We, somewhat arbitrarily, started with the Frank Horrocks collection of slides, which was acquired by the museum in 1979. After doing some digging, we discovered that Frank Threapleton Horrocks (1916-1978) was a dentist and avid collector of microscopical preparations.

Frank Threapleton Horrocks (1916-1978) (source: Journal of the Quekett Microscopical Club)

He was particularly interested in the history of microscopy and was heavily involved in the Quekett Microscopical Club. Not only was Frank Horrocks a collector, he also undertook microscopy courses at Belstead House, Suffolk, where he mounted his own specimens.

Some nice examples of Horrocks' own preparations, a section of a Caterpillar, something that looks like a Flea but is too big to be one (answers on a postcard), and the respiratory system of a Silkworm (Source: Science Museum, London)

So far we have looked through 4099 slides and are barely half way through!

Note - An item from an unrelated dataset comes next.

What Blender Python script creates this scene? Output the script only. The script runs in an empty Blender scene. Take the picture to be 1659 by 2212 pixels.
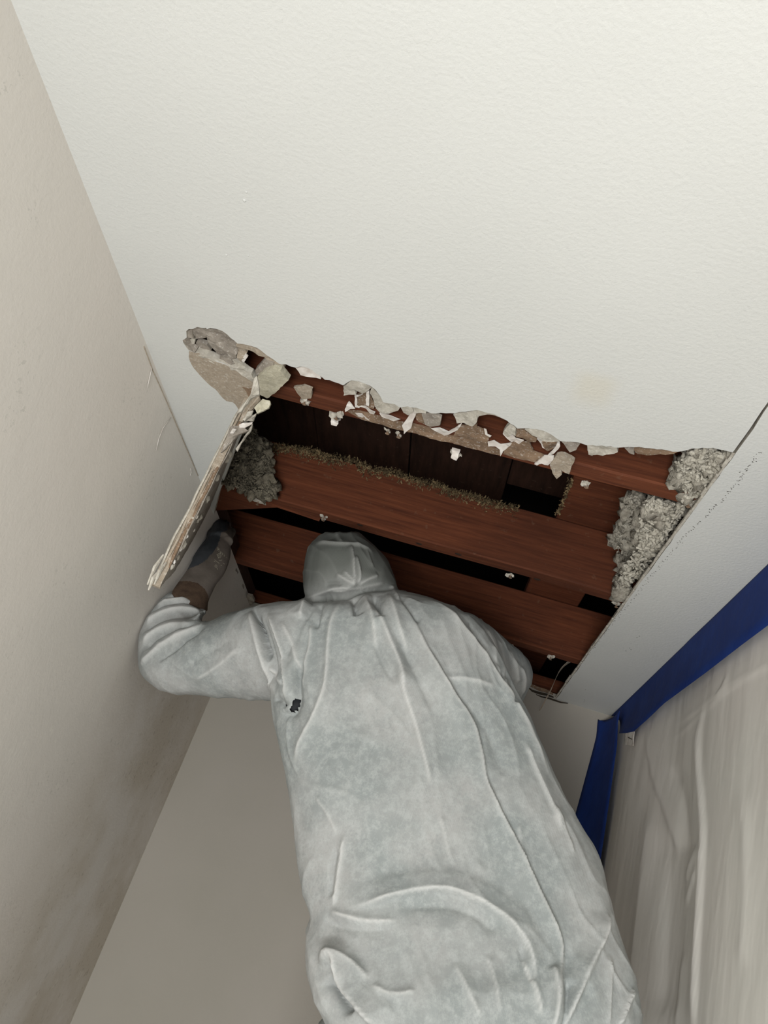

We owe special thanks to Steve Bell of the Quekett Microscopical Club and Ernie Ives and Faith Hicks of Belstead House who have helped us in our quest to find out more about Frank Horrocks.

We’ll aim to keep you updated with our progress and also share interesting or important finds with you.

One comment on “Delving Into The Mysteries Of Our Slide Collections…

  1. Frank Horrocks was my father. He collected microscopes, dental equipment and books too. He was one of the curators of the British Dental Association musium in London. If I can help in any way, let me know.